Credit Union Annual Report 2021 V2 - Flipbook - Page 78
THE CAYMAN ISLANDS CIVIL SERVICE ASSOCIATION (CICSA)
CO-OPERATIVE CREDIT UNION LIMITED
NOTES TO FINANCIAL STATEMENTS (continued)
July 31, 2021
22. Financial risk management (continued)
During and after the reminders are sent to delinquent borrowers and their co-makers or guarantor(s), every effort is made
to collect the debt. In the event of significant default, where the loan is secured by securities such as a Bill of Sale or
mortgage (charge on property) the Credit Union can take the necessary action so that the security maybe realised. If
efforts to regularise the members’ loans fail, the ultimate action is referral of the matter to the Credit Union’s attorney,
in respect of loans secured on property, who in turn take legal proceedings against the member. These proceedings can
include action for foreclosure, and possession of property served as security for the loan. With respect to consumer
loans, the loan may be referred for further collection efforts to the Cayman Islands National Credit Bureau.
Any dividends earned on delinquent members’ shares must be credited against his outstanding obligations, first to the
outstanding interest, then towards reducing the outstanding principal.
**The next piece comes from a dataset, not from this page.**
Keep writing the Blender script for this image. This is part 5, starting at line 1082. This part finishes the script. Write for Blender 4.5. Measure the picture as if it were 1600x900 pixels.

Upon initial recognition for loans and advances, the fair value of collateral is based on valuation techniques
commonly used for corresponding assets and include valuations provided by reputable local property valuation
specialists. In subsequent periods, the fair value is updated periodically from time to time depending on market
conditions and/or when collateral values approximate the carrying value of the loan.
The carrying value of impaired loans is generally determined by reference to the fair value of collateral held in respect
of such loans. Accordingly, any change in the fair value of collateral held in respect of impaired loans will have a direct
impact on the carrying value of impaired loans. In addition, the assessment if whether a loan is classified as past due
but not impaired is also generally made by reference to the fair value of collateral held.
iii. Market risk
The market risk to which the Credit Union’s financial assets are exposed to include currency risk, equity price risk and
interest rate risk.
iv. Currency risk
The Credit Union is exposed to currency risk in relation to monetary assets and liabilities denominated in foreign
currencies. The Credit Union holds an insignificant amount of its cash at bank and fixed deposits denominated in United
States dollars, in addition to the two securities held as investments (Note 4), which are also denominated in United States
dollars. The value of such monetary assets will fluctuate because of changes in the exchange rates at which these are
converted into Cayman Islands dollars. Management considers this risk to be minimal as all foreign currency
holdings are denominated in the United States dollar, which has a fixed rate of exchange to the Cayman Islands dollar.
v. Equity price risk
The Credit Union’s investment in securities exposes it to equity price risk. The investments consist of publicly traded
shares of Caribbean Utilities Company, Ltd. and Cayman National Corporation Ltd. The primary goal of the Credit
Union is to achieve capital growth and dividend income from these investments. Management considers that equity price
risk is not material as this risk is mitigated by restricting the value of funds invested to two different holdings, which
management consider are relatively stable over time. Management regularly monitors the movements in the share
prices of these equities in order to minimize the risk of significant loss to the Credit Union.